Les avis divergent après les déclarations enflammées du Président français Nicolas Sarkozy et du Premier Ministre anglais Gordon Brown à l’issue de leur entretien du vendredi 20 juillet 2007 au Palais de l’Elysée, à Paris. Est-ce parce que Gordon Brown s’est laissé entraîner par l’activisme de Nicolas Sarkozy? Est-ce parce qu’ils ont été l’un et l’autre piqués par une mouche africaine?
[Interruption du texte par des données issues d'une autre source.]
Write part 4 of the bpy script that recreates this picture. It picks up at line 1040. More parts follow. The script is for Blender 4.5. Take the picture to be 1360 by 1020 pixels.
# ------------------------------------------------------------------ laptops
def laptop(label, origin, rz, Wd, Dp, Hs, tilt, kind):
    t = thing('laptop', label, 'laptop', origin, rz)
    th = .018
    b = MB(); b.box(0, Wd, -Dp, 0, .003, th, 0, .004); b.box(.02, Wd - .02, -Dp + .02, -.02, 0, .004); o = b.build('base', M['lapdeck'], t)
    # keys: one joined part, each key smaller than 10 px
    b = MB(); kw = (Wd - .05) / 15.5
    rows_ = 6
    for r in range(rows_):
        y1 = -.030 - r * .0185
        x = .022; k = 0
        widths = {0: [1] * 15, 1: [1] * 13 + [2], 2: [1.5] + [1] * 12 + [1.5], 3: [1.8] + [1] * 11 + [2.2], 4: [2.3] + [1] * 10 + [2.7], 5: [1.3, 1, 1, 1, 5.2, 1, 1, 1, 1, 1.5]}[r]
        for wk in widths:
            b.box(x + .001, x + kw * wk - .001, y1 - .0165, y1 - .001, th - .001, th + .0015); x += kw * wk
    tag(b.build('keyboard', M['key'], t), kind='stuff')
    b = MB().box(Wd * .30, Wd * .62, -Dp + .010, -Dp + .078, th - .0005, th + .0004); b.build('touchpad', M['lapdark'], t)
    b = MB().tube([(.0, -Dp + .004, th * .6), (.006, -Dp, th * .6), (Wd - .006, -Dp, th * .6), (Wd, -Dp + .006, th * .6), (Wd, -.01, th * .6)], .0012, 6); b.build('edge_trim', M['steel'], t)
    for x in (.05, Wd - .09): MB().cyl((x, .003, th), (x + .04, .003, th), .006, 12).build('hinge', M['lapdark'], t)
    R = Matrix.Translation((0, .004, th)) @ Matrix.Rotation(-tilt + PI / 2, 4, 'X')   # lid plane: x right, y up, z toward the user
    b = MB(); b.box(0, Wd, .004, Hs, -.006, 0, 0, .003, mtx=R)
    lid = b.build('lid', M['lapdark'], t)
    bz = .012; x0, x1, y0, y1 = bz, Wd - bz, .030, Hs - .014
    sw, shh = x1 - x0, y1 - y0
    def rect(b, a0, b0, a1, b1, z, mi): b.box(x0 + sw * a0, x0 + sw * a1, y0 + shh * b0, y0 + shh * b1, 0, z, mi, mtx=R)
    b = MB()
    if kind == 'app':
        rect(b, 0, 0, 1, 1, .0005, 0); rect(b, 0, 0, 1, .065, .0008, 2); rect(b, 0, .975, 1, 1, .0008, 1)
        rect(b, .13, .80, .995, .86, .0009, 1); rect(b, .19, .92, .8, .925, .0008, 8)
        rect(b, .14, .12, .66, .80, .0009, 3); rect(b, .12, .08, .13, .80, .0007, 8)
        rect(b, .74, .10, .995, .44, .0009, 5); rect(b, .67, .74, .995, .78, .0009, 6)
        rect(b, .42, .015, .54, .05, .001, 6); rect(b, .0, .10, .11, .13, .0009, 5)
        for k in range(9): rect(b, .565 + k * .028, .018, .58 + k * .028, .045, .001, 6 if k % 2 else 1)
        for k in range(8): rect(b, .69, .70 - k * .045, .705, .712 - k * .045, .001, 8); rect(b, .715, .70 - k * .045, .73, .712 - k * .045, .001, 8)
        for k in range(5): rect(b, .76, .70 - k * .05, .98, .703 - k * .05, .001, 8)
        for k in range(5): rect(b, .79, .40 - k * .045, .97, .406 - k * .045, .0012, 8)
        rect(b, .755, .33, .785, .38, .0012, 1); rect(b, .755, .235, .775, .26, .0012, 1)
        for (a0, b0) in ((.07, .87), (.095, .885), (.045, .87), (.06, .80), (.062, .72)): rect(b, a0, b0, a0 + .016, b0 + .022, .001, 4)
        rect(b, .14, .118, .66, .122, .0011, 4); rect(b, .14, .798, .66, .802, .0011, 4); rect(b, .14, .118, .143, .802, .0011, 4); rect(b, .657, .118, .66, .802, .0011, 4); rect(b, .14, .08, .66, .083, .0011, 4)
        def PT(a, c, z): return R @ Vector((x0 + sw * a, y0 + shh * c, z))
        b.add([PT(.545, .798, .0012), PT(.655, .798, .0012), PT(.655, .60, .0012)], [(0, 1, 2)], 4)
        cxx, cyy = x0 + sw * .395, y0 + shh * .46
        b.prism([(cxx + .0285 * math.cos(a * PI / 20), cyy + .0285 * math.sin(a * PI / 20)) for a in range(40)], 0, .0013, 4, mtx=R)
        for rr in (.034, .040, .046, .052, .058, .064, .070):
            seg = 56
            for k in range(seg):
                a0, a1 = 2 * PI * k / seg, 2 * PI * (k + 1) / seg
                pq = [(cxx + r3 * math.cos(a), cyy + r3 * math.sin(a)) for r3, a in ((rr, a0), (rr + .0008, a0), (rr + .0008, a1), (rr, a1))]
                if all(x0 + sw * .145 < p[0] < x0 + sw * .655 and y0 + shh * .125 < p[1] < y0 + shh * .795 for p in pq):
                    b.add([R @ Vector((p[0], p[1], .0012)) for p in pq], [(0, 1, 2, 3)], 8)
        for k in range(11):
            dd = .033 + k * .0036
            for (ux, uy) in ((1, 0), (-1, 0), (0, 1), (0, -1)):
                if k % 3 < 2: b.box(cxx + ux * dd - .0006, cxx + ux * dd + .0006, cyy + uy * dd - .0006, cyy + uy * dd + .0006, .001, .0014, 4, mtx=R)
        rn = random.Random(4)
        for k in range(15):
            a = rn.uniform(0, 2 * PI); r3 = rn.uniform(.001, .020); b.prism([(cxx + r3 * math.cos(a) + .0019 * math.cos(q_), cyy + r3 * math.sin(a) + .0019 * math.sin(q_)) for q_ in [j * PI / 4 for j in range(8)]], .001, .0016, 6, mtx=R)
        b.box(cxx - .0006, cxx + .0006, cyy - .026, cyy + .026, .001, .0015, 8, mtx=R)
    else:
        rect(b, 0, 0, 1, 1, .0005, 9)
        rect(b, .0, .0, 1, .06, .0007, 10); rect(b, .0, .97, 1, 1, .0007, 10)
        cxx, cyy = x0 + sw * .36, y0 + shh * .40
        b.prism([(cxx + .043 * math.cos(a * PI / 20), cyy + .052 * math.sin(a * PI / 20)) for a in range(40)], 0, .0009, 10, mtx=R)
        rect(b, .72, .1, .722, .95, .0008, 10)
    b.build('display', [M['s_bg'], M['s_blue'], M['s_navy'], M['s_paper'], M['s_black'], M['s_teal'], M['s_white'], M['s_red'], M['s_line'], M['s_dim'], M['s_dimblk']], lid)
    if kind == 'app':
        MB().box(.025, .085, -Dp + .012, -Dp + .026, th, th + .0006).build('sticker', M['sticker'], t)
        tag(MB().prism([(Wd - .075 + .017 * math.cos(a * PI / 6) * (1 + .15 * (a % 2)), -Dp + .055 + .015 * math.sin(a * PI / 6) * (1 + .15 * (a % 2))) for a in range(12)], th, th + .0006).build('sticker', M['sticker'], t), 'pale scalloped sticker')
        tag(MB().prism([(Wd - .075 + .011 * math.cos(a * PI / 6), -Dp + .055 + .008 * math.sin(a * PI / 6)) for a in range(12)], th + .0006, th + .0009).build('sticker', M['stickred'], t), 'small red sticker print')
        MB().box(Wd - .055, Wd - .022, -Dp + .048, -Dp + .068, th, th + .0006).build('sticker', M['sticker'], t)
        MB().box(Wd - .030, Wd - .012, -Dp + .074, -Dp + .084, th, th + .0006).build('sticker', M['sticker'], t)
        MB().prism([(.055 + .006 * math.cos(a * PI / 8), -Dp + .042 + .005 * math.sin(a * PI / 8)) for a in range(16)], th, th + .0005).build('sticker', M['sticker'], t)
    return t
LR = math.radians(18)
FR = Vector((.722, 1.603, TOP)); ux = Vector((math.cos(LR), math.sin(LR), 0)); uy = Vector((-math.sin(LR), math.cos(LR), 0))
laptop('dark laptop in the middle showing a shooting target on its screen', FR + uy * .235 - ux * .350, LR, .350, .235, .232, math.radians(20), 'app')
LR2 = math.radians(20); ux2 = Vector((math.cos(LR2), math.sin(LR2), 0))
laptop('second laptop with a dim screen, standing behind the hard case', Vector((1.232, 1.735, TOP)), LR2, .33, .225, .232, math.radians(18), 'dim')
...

Toujours est-il que leur annonce spectaculaire soulève beaucoup de scepticisme en Afrique.

Deux Superman pour le prix d’un?

L’idée même que leur déplacement au Darfour pourrait changer de fond en comble la situation de cette région du Soudan, livrée à la misère, à la famine, à la pauvreté, aux affrontements claniques, aux pillages des rebelles ou des milices… Cette idée relève d’une grande naïveté, ou d’une étonnante arrogance.

Quoi, les deux anciennes puissances coloniales se sentent-elles soudain pousser des ailes, dès lors que les Etats-Unis leur laissent le champ libre sur cette partie de l’Afrique, trop enlisés au Moyen-Orient pour venir leur disputer ce terrain de jeu désertique, et dès lors que la Chine accepte de mettre sous le boisseau ses bons rapports avec Khartoum, le temps de laisser passer els Jeux Olympiques sans trop de heurts ?

Gesticulation pathétique

Mais il y a quelque chose de pathétique, et pour le Darfour, et pour la France et la Grande Bretagne, dans cette gesticulation sans portée ! Comment MM. Sarkozy et Brown se rendraient-ils au Darfour, région du Soudan, pays souverain, de leur propre initiative et contre la volonté du gouvernement soudanais ?

Ce n’est pas parce que Bernard Kouchner s’est rendu au Tchad, pays où déborde le conflit soudanais largement investi par les troupes françaises, que MM. Brown et Sarkozy pourraient débarquer en hélicoptère au Darfour, et faire magiquement cesser les massacres qui s’y déroulent loin des yeux occidentaux et loin de toute route de communication facile…

Envoyer des troupes internationales

Tout cela passe donc d’abord par le débarquement au Soudan d’une force militaire internationale, sous mandat de l’ONU, qui aurait pour mission de sécuriser et de pacifier le Darfour. Entre 15 000 et 20 000 hommes, sous commandement onusien. Difficile de savoir si la menace d’un déplacement en personne des dirigeants politiques français et anglais suffira à faire plier Khartoum, ou si la perspective de leur débarquement victorieux, à la suite des casques bleus et des soldats de l’Union africaine, risque au contraire de raidir la position des dirigeants soudanais…

Toujours est-il que les associations humanitaires et les spécialistes de la région lèvent les bras au ciel : on ne règlera pas le conflit qui se déroule au Darfour avec des moulinets de bras… Il y faut un traitement de fond, politique et économique, des drames humains qui se jouent là. Et ce traitement ne se fera pas sans l’implication volontaire des pays concernés. Auquel il faudrait commencer par assurer les moyens de mettre en oeuvre une politique de réconciliation qui passe par le développement, la reconstruction, des moyens alimentaires, scolaires, sanitaires.

Les soldats, c’est une chose. Mais recoudre un tissu national en lambeaux et cicatriser des plaies ouvertes… C’est un travail de fond. Mais naturellement, cela fait moins de spectacle qu’une escapade en hélico dans les camps de réfugiés.